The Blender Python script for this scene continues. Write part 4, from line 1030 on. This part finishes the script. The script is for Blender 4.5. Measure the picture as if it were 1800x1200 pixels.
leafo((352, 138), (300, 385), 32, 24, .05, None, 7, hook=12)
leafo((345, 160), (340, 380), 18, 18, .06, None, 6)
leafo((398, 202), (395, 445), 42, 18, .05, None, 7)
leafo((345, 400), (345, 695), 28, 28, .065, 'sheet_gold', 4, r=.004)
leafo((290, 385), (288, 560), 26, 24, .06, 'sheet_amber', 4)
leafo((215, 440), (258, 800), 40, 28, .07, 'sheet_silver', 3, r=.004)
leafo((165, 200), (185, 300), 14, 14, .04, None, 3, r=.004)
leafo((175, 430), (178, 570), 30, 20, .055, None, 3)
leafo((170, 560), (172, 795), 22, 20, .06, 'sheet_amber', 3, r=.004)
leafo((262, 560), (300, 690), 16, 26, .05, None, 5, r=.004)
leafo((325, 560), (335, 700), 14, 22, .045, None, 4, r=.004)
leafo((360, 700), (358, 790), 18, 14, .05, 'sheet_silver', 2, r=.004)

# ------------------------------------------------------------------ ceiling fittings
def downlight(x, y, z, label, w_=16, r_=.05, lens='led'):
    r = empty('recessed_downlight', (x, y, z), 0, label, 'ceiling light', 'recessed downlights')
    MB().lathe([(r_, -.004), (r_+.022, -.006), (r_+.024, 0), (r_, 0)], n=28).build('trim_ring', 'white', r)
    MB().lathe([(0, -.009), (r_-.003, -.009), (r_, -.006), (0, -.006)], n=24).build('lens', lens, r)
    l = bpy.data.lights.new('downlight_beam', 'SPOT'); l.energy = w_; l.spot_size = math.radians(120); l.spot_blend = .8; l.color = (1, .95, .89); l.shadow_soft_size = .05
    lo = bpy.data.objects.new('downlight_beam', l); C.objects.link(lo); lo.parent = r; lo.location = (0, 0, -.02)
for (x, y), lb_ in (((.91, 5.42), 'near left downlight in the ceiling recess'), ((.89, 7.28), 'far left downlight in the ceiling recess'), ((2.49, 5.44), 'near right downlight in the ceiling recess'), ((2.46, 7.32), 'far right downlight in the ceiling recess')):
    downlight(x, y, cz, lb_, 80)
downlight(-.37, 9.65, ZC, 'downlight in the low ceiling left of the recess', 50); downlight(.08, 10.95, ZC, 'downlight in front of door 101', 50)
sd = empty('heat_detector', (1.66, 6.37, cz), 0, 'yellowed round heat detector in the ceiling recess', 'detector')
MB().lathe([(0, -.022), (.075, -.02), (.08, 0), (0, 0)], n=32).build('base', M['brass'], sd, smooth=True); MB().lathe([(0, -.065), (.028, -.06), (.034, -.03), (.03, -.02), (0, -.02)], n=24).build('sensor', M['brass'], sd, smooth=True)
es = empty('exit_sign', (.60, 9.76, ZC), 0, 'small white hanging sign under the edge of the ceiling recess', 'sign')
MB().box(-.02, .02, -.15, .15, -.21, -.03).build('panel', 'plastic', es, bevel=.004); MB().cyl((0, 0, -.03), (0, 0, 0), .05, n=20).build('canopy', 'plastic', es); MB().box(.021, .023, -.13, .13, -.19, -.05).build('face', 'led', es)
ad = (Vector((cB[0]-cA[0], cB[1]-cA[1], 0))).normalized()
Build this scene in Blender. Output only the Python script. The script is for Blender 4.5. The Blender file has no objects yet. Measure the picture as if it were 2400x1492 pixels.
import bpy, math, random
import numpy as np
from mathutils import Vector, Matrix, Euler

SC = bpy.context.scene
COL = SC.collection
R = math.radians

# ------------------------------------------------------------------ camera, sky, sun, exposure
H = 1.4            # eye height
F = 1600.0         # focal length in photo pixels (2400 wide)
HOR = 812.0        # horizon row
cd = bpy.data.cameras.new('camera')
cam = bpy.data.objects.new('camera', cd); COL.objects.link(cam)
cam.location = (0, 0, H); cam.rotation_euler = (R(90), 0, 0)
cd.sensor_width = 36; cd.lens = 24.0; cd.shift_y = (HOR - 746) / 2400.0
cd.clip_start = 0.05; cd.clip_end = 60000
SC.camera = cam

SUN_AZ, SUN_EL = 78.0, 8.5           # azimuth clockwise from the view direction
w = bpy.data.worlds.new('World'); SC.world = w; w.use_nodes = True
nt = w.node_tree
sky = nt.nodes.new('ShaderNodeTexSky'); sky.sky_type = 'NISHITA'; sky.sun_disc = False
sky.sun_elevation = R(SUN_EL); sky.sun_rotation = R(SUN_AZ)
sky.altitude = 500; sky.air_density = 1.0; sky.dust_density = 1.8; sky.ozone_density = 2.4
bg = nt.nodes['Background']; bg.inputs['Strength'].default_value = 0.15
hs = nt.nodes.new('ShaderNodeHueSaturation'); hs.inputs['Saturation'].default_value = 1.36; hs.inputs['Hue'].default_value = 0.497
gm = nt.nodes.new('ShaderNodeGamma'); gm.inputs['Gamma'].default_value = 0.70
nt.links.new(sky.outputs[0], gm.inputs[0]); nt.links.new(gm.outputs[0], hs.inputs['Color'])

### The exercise
Please transcribe, exactly and with nothing added, the lines from the first line of the material above through the line that contains "14, .05, 'sheet_silver', 2, r=.004)".

### Response
The Blender Python script for this scene continues. Write part 4, from line 1030 on. This part finishes the script. The script is for Blender 4.5. Measure the picture as if it were 1800x1200 pixels.
leafo((352, 138), (300, 385), 32, 24, .05, None, 7, hook=12)
leafo((345, 160), (340, 380), 18, 18, .06, None, 6)
leafo((398, 202), (395, 445), 42, 18, .05, None, 7)
leafo((345, 400), (345, 695), 28, 28, .065, 'sheet_gold', 4, r=.004)
leafo((290, 385), (288, 560), 26, 24, .06, 'sheet_amber', 4)
leafo((215, 440), (258, 800), 40, 28, .07, 'sheet_silver', 3, r=.004)
leafo((165, 200), (185, 300), 14, 14, .04, None, 3, r=.004)
leafo((175, 430), (178, 570), 30, 20, .055, None, 3)
leafo((170, 560), (172, 795), 22, 20, .06, 'sheet_amber', 3, r=.004)
leafo((262, 560), (300, 690), 16, 26, .05, None, 5, r=.004)
leafo((325, 560), (335, 700), 14, 22, .045, None, 4, r=.004)
leafo((360, 700), (358, 790), 18, 14, .05, 'sheet_silver', 2, r=.004)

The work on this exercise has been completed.